Please give the count of lines holding the string "scene" and nothing besides.

• PROVIDED MATERIAL:
######

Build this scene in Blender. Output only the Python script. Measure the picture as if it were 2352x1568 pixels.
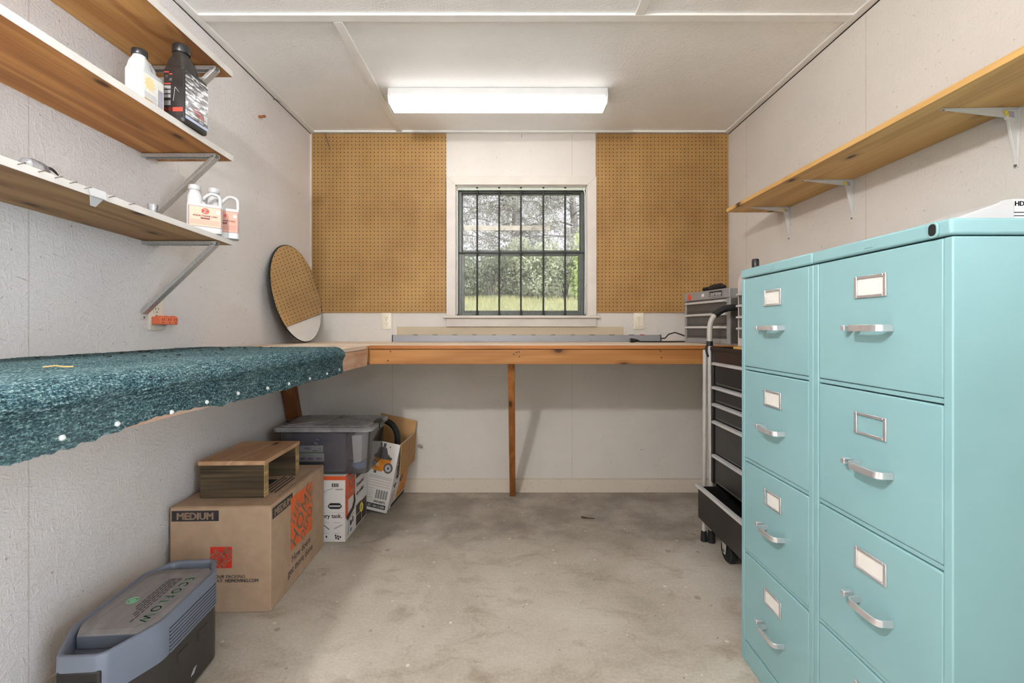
import bpy, bmesh, math, random
from mathutils import Vector, Matrix, noise as mnoise
PI = math.pi
random.seed(7)
for o in list(bpy.data.objects):
    bpy.data.objects.remove(o)
scene = bpy.context.scene
COL = scene.collection

# ------------------------------------------------------------------ camera, sky, sun, exposure
FPX = 1045.0
CH = 1.113
cd = bpy.data.cameras.new('camera')
cam = bpy.data.objects.new('camera', cd)
COL.objects.link(cam)
cam.location = (0, 0, CH)
cam.rotation_euler = (PI / 2, 0, 0)
cd.sensor_width = 36
cd.lens = FPX / 2352 * 36
cd.shift_x = 4 / 2352
cd.shift_y = -31 / 2352
cd.clip_start = 0.02
scene.camera = cam

world = bpy.data.worlds.new('World')
scene.world = world
world.use_nodes = True
wn = world.node_tree
# overcast-bright sky: strongest and bluest on the sun's side (right of and behind the viewer), paler over the back yard
wtc = wn.nodes.new('ShaderNodeTexCoord')
wsep = wn.nodes.new('ShaderNodeSeparateXYZ')
wn.links.new(wtc.outputs['Generated'], wsep.inputs[0])
wdot = wn.nodes.new('ShaderNodeVectorMath')
wdot.operation = 'DOT_PRODUCT'
wdot.inputs[1].default_value = (-0.80, 0.60, 0.0)
wn.links.new(wtc.outputs['Generated'], wdot.inputs[0])
wr = wn.nodes.new('ShaderNodeMapRange')
wr.inputs['From Min'].default_value = -0.9
wr.inputs['From Max'].default_value = 0.35
wn.links.new(wdot.outputs['Value'], wr.inputs['Value'])
wm = wn.nodes.new('ShaderNodeMix')
wm.data_type = 'RGBA'
wn.links.new(wr.outputs[0], wm.inputs[0])
wm.inputs[6].default_value = (16.6, 19.4, 22.4, 1)
wm.inputs[7].default_value = (3.1, 3.2, 3.35, 1)
wn.links.new(wm.outputs[2], wn.nodes['Background'].inputs[0])
wn.nodes['Background'].inputs[1].default_value = 1.0
sd = bpy.data.lights.new('sun', 'SUN')
sd.energy = 4.5
sd.angle = math.radians(0.6)
sd.color = (1.0, 0.93, 0.80)
sun = bpy.data.objects.new('sun', sd)
COL.objects.link(sun)
sun.rotation_euler = Vector((-0.66, -0.12, -0.74)).to_track_quat('-Z', 'Y').to_euler()

vs = scene.view_settings
vs.view_transform = 'Standard'
vs.look = 'None'
vs.gamma = 1
vs.use_curve_mapping = False
vs.exposure = 0.0
cy = scene.cycles
cy.max_bounces = 8
cy.diffuse_bounces = 4
cy.glossy_bounces = 3
cy.transmission_bounces = 4
cy.transparent_max_bounces = 12
cy.caustics_reflective = False
cy.caustics_refractive = False
cy.use_adaptive_sampling = True
cy.adaptive_threshold = 0.035
cy.use_light_tree = False
LENS_EMIT = 7.2
BULB_W = 118.0

# ------------------------------------------------------------------ helpers
MW = {}


def at(u, v, y):
    return Vector(((u - 1172) * y / FPX, y, CH - (v - 753) * y / FPX))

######

• ANSWER IN FULL:
7